Wo die Freundschaft Früchte trägt
Das um 1800 von Carl von Stein erbaute Liebhabertheater Schloss Kochberg ist weltweit das einzige Privattheatergebäude dieser Zeit. Der Verein »Freunde des Liebhabertheaters Schloss Kochberg« hat, nachdem er zuvor unterstützend tätig war, den Theaterbetrieb 2005 komplett übernommen. In Zusammenarbeit mit der Klassik Stiftung Weimar, Eigentümer der gesamten Schlossanlage, leitet der Verein das Theater sowohl künstlerisch als auch wirtschaftlich nahezu ohne öffentliche Förderung. Silke Gablenz-Kolakovic ist seit 2000 im Vorstand des Vereins, seit 2003 Vorstandsvorsitzende und steht im Folgendem Rede und Antwort:
Frau Gablenz-Kolakovic, wie sind Sie dazu gekommen, sich für das Liebhabertheater zu engagieren?

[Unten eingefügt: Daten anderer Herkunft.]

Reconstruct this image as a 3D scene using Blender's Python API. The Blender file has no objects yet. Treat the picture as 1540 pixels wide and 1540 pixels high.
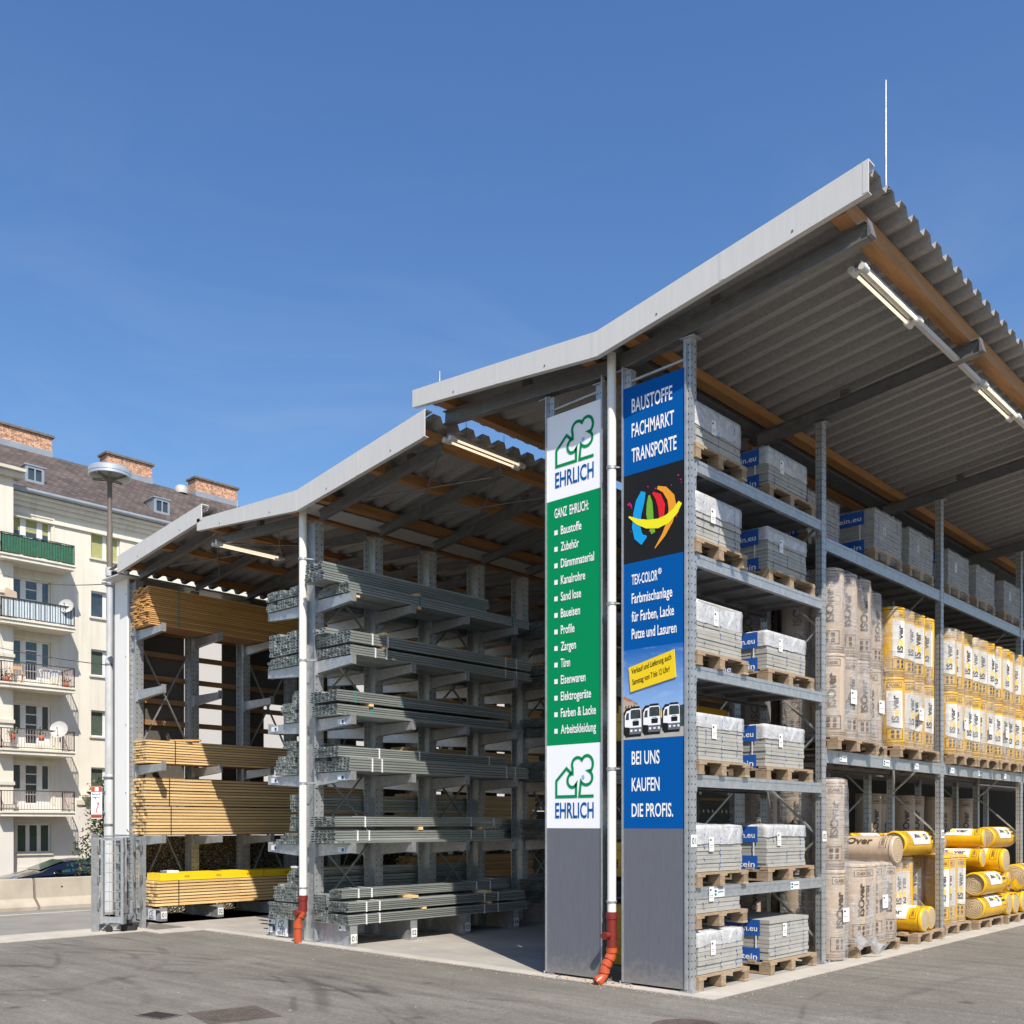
import bpy, bmesh, math, random
from mathutils import Vector, Matrix, noise
random.seed(7)
scn = bpy.context.scene
COL = scn.collection
R = math.radians

# ---------------------------------------------------------------- camera
cam_d = bpy.data.cameras.new('camera')
cam = bpy.data.objects.new('camera', cam_d)
COL.objects.link(cam)
cam.location = (5.33, -8.34, 1.64)
cam.rotation_euler = (R(90), 0, math.atan2(0.68028, 0.73295))
cam_d.sensor_width = 36.0
cam_d.lens = 1503.0 / 1540.0 * 36.0
cam_d.shift_y = (1240.0 - 770.0) / 1540.0
cam_d.clip_start = 0.1
cam_d.clip_end = 2000
scn.camera = cam

# ---------------------------------------------------------------- sky, sun, exposure
SUN = Vector((1.75, -1.0, 2.4)).normalized()
ELEV = math.asin(SUN.z)
AZ = math.atan2(SUN.y, SUN.x)
world = bpy.data.worlds.new("World")
scn.world = world
world.use_nodes = True
wn = world.node_tree
wn.nodes.clear()
sky = wn.nodes.new('ShaderNodeTexSky')
sky.sky_type = 'NISHITA'
sky.sun_disc = False
sky.sun_elevation = ELEV
sky.sun_rotation = R(90) - AZ
sky.altitude = 300
sky.air_density = 1.4
sky.dust_density = 1.0
sky.ozone_density = 5.0
bg = wn.nodes.new('ShaderNodeBackground')
bg.inputs['Strength'].default_value = 0.112
wo = wn.nodes.new('ShaderNodeOutputWorld')
hs_ = wn.nodes.new('ShaderNodeHueSaturation')
hs_.inputs['Saturation'].default_value = 1.17
hs_.inputs['Hue'].default_value = 0.507
wn.links.new(sky.outputs[0], hs_.inputs['Color'])
tcw = wn.nodes.new('ShaderNodeTexCoord')
mpw = wn.nodes.new('ShaderNodeMapping'); mpw.inputs['Scale'].default_value = (2.2, 2.2, 5.5); mpw.inputs['Rotation'].default_value = (0.3, 0.2, 0.4)
wn.links.new(tcw.outputs['Generated'], mpw.inputs['Vector'])
cl = wn.nodes.new('ShaderNodeTexNoise'); cl.inputs['Scale'].default_value = 1.6; cl.inputs['Detail'].default_value = 9.0; cl.inputs['Roughness'].default_value = 0.62; cl.inputs['Distortion'].default_value = 0.8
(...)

Das war eigentlich eine Selbstverständlichkeit. Ich bin in Hamburg, einer Theaterstadt, groß geworden. Ich war das erste Mal mit vier Jahren im Hamburger Schauspielhaus und weiß das bis heute noch haargenau. Damals hat es mich gepackt. Ich hatte immer etwas mit Theater zu tun. Kochberg ist das Schloss meiner Vorfahren und insofern liegt es natürlich sehr nahe, sich dafür zu engagieren und dafür zu sorgen, dass es gut läuft.
Das Theater verfügt nur über 75 Sitzplätze und wird sicherlich auch deshalb »Musenhof en miniature« genannt. Übersteigt die Nachfrage oft Ihre Kapazitäten?
Und wie. Es gibt lange Wartelisten. Zum Beispiel machen wir zu Ostern immer eine Veranstaltung unter dem Titel »Vom Eise befreit« mit der Osterszene aus Goethes Faust und einem anschließenden Osterspaziergang im Park. Das ist eine Art Kultveranstaltung und es gibt ein Jahr vorher schon Anmeldungen.
Sicherlich ist dieser kleine Raum für viele Ihrer Veranstaltungen ein angemessener und angenehmer Rahmen?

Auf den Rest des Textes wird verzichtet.